-- Begin Data in this exercise --
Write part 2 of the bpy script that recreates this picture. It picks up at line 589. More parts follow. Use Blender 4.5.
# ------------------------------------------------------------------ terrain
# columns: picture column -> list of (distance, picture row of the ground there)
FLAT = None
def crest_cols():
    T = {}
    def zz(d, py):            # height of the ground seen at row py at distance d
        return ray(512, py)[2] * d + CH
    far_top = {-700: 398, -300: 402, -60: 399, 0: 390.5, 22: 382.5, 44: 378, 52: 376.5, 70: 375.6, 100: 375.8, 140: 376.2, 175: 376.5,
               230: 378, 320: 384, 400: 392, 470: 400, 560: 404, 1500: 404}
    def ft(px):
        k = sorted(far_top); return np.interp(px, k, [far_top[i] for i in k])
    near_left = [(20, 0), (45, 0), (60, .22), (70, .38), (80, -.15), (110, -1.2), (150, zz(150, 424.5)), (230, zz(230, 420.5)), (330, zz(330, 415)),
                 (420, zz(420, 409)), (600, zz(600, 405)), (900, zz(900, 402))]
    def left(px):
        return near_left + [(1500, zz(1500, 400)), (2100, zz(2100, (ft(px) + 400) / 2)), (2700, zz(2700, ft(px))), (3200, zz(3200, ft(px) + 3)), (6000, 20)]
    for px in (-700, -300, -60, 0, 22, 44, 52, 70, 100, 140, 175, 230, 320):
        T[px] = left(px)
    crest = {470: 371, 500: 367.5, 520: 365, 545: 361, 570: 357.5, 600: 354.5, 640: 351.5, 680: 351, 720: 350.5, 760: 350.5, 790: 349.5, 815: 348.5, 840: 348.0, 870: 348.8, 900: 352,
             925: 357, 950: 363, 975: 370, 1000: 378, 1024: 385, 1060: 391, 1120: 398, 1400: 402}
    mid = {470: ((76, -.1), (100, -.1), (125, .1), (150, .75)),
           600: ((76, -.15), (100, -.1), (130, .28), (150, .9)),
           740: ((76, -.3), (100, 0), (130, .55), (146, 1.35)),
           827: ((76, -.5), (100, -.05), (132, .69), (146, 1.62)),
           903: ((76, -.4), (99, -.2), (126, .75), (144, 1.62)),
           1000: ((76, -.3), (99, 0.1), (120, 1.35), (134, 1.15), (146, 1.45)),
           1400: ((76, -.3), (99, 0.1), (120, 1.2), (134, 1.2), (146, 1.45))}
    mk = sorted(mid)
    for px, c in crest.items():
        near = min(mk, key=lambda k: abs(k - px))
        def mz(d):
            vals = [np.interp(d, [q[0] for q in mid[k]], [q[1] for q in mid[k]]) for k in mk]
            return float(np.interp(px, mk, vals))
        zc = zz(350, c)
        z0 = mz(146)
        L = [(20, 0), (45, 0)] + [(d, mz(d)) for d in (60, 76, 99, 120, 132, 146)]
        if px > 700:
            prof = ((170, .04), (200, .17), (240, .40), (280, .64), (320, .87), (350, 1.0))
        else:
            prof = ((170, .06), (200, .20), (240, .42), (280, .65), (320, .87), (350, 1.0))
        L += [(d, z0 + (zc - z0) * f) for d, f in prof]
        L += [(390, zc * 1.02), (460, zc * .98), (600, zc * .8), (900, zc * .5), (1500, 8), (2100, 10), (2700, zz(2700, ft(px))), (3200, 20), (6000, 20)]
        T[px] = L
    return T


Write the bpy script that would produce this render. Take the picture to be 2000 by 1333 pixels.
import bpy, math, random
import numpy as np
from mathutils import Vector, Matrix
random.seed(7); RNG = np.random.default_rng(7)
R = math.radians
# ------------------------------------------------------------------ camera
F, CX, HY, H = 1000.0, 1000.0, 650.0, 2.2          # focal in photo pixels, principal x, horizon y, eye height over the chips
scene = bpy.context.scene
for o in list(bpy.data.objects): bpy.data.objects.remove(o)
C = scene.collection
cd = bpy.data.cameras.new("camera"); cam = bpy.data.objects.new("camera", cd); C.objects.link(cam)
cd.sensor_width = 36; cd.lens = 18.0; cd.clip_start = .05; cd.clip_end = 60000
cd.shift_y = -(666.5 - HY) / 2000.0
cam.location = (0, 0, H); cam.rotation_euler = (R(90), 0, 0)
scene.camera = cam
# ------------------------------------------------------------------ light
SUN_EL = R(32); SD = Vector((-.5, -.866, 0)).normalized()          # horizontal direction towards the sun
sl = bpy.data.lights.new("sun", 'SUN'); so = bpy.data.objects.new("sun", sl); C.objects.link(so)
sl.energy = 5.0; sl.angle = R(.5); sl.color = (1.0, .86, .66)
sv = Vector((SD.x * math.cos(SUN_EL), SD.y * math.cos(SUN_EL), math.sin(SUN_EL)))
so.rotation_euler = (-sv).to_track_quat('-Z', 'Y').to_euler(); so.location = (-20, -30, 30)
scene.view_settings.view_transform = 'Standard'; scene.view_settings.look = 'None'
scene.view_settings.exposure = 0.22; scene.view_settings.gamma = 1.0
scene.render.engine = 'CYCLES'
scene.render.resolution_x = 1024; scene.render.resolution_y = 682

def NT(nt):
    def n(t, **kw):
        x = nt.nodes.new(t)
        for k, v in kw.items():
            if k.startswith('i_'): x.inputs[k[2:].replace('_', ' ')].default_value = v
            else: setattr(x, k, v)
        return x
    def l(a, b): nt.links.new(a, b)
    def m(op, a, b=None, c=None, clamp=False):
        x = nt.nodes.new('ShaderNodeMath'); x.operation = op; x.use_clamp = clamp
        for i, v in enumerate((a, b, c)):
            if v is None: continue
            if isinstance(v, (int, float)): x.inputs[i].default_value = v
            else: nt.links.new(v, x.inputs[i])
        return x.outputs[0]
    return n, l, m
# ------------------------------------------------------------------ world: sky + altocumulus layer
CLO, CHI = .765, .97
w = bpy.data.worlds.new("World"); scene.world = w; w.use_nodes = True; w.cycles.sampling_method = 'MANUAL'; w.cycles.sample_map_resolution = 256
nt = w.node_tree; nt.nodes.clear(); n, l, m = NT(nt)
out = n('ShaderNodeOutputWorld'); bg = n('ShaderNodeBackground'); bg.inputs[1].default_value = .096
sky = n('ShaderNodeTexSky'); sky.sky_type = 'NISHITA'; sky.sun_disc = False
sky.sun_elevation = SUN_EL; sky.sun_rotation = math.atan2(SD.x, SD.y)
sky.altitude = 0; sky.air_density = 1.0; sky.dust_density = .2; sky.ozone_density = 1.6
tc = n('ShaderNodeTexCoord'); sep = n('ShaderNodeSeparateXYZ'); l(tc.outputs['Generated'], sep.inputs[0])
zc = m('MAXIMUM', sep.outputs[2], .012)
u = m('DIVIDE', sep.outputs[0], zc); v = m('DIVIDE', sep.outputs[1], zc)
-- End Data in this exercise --
Exercise aim: Output all of the data again. Match it exactly.

Answer for the task:
Write part 2 of the bpy script that recreates this picture. It picks up at line 589. More parts follow. Use Blender 4.5.
# ------------------------------------------------------------------ terrain
# columns: picture column -> list of (distance, picture row of the ground there)
FLAT = None
def crest_cols():
    T = {}
    def zz(d, py):            # height of the ground seen at row py at distance d
        return ray(512, py)[2] * d + CH
    far_top = {-700: 398, -300: 402, -60: 399, 0: 390.5, 22: 382.5, 44: 378, 52: 376.5, 70: 375.6, 100: 375.8, 140: 376.2, 175: 376.5,
               230: 378, 320: 384, 400: 392, 470: 400, 560: 404, 1500: 404}
    def ft(px):
        k = sorted(far_top); return np.interp(px, k, [far_top[i] for i in k])
    near_left = [(20, 0), (45, 0), (60, .22), (70, .38), (80, -.15), (110, -1.2), (150, zz(150, 424.5)), (230, zz(230, 420.5)), (330, zz(330, 415)),
                 (420, zz(420, 409)), (600, zz(600, 405)), (900, zz(900, 402))]
    def left(px):
        return near_left + [(1500, zz(1500, 400)), (2100, zz(2100, (ft(px) + 400) / 2)), (2700, zz(2700, ft(px))), (3200, zz(3200, ft(px) + 3)), (6000, 20)]
    for px in (-700, -300, -60, 0, 22, 44, 52, 70, 100, 140, 175, 230, 320):
        T[px] = left(px)
    crest = {470: 371, 500: 367.5, 520: 365, 545: 361, 570: 357.5, 600: 354.5, 640: 351.5, 680: 351, 720: 350.5, 760: 350.5, 790: 349.5, 815: 348.5, 840: 348.0, 870: 348.8, 900: 352,
             925: 357, 950: 363, 975: 370, 1000: 378, 1024: 385, 1060: 391, 1120: 398, 1400: 402}
    mid = {470: ((76, -.1), (100, -.1), (125, .1), (150, .75)),
           600: ((76, -.15), (100, -.1), (130, .28), (150, .9)),
           740: ((76, -.3), (100, 0), (130, .55), (146, 1.35)),
           827: ((76, -.5), (100, -.05), (132, .69), (146, 1.62)),
           903: ((76, -.4), (99, -.2), (126, .75), (144, 1.62)),
           1000: ((76, -.3), (99, 0.1), (120, 1.35), (134, 1.15), (146, 1.45)),
           1400: ((76, -.3), (99, 0.1), (120, 1.2), (134, 1.2), (146, 1.45))}
    mk = sorted(mid)
    for px, c in crest.items():
        near = min(mk, key=lambda k: abs(k - px))
        def mz(d):
            vals = [np.interp(d, [q[0] for q in mid[k]], [q[1] for q in mid[k]]) for k in mk]
            return float(np.interp(px, mk, vals))
        zc = zz(350, c)
        z0 = mz(146)
        L = [(20, 0), (45, 0)] + [(d, mz(d)) for d in (60, 76, 99, 120, 132, 146)]
        if px > 700:
            prof = ((170, .04), (200, .17), (240, .40), (280, .64), (320, .87), (350, 1.0))
        else:
            prof = ((170, .06), (200, .20), (240, .42), (280, .65), (320, .87), (350, 1.0))
        L += [(d, z0 + (zc - z0) * f) for d, f in prof]
        L += [(390, zc * 1.02), (460, zc * .98), (600, zc * .8), (900, zc * .5), (1500, 8), (2100, 10), (2700, zz(2700, ft(px))), (3200, 20), (6000, 20)]
        T[px] = L
    return T


Write the bpy script that would produce this render. Take the picture to be 2000 by 1333 pixels.
import bpy, math, random
import numpy as np
from mathutils import Vector, Matrix
random.seed(7); RNG = np.random.default_rng(7)
R = math.radians
# ------------------------------------------------------------------ camera
F, CX, HY, H = 1000.0, 1000.0, 650.0, 2.2          # focal in photo pixels, principal x, horizon y, eye height over the chips
scene = bpy.context.scene
for o in list(bpy.data.objects): bpy.data.objects.remove(o)
C = scene.collection
cd = bpy.data.cameras.new("camera"); cam = bpy.data.objects.new("camera", cd); C.objects.link(cam)
cd.sensor_width = 36; cd.lens = 18.0; cd.clip_start = .05; cd.clip_end = 60000
cd.shift_y = -(666.5 - HY) / 2000.0
cam.location = (0, 0, H); cam.rotation_euler = (R(90), 0, 0)
scene.camera = cam
# ------------------------------------------------------------------ light
SUN_EL = R(32); SD = Vector((-.5, -.866, 0)).normalized()          # horizontal direction towards the sun
sl = bpy.data.lights.new("sun", 'SUN'); so = bpy.data.objects.new("sun", sl); C.objects.link(so)
sl.energy = 5.0; sl.angle = R(.5); sl.color = (1.0, .86, .66)
sv = Vector((SD.x * math.cos(SUN_EL), SD.y * math.cos(SUN_EL), math.sin(SUN_EL)))
so.rotation_euler = (-sv).to_track_quat('-Z', 'Y').to_euler(); so.location = (-20, -30, 30)
scene.view_settings.view_transform = 'Standard'; scene.view_settings.look = 'None'
scene.view_settings.exposure = 0.22; scene.view_settings.gamma = 1.0
scene.render.engine = 'CYCLES'
scene.render.resolution_x = 1024; scene.render.resolution_y = 682

def NT(nt):
    def n(t, **kw):
        x = nt.nodes.new(t)
        for k, v in kw.items():
            if k.startswith('i_'): x.inputs[k[2:].replace('_', ' ')].default_value = v
            else: setattr(x, k, v)
        return x
    def l(a, b): nt.links.new(a, b)
    def m(op, a, b=None, c=None, clamp=False):
        x = nt.nodes.new('ShaderNodeMath'); x.operation = op; x.use_clamp = clamp
        for i, v in enumerate((a, b, c)):
            if v is None: continue
            if isinstance(v, (int, float)): x.inputs[i].default_value = v
            else: nt.links.new(v, x.inputs[i])
        return x.outputs[0]
    return n, l, m
# ------------------------------------------------------------------ world: sky + altocumulus layer
CLO, CHI = .765, .97
w = bpy.data.worlds.new("World"); scene.world = w; w.use_nodes = True; w.cycles.sampling_method = 'MANUAL'; w.cycles.sample_map_resolution = 256
nt = w.node_tree; nt.nodes.clear(); n, l, m = NT(nt)
out = n('ShaderNodeOutputWorld'); bg = n('ShaderNodeBackground'); bg.inputs[1].default_value = .096
sky = n('ShaderNodeTexSky'); sky.sky_type = 'NISHITA'; sky.sun_disc = False
sky.sun_elevation = SUN_EL; sky.sun_rotation = math.atan2(SD.x, SD.y)
sky.altitude = 0; sky.air_density = 1.0; sky.dust_density = .2; sky.ozone_density = 1.6
tc = n('ShaderNodeTexCoord'); sep = n('ShaderNodeSeparateXYZ'); l(tc.outputs['Generated'], sep.inputs[0])
zc = m('MAXIMUM', sep.outputs[2], .012)
u = m('DIVIDE', sep.outputs[0], zc); v = m('DIVIDE', sep.outputs[1], zc)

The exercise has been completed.